We compile those comments into a written report that is also presented orally to our Board of Education.  We include recommendations for what should continue and any changes the community might like to see. As we tell participants at the conversations, we like to imagine that PPS-PC is a vehicle that holds the voices of the community and drives them to key decision makers in our community.

This year, 262 individuals participated in 21 conversations.

Participants included a diverse range: Kiwanis and Rotary clubs, Girl Scout leaders, PTA participants, parenting groups organized by local nonprofits, and members of nonprofit boards, among others.

We discovered that participants were most notably happy with the community connections made by Pitt County Schools. Individuals recognized that the schools are working with numerous community partners to strengthen their impact on our students, including colleges and universities, afterschool programs, and nonprofits. As we determined themes about what needed improvement in our schools, we saw that many participants emphasized the need for more equity among the schools.
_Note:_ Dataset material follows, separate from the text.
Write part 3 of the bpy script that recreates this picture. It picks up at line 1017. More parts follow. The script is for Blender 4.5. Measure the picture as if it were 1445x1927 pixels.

They recognized that each school has unique needs based on the population it serves, and that each school should be considered individually when considering its needs. In other words, participants advocated that each school should get its needs met, rather than all schools getting the exact same resources.

Community conversations are a great way for members of our community to feel empowered that their voices can be heard...

Green chairs at conference

Community conversations are a great way for members of our community to feel empowered and to feel that voices can be heard and can make a difference among key decision makers.  PPS-PC provides an avenue for people to share their voices anonymously, in a setting that feels safe and open. School board members have expressed that they appreciate this feedback, and often use the yearly report as a guide when making important decisions.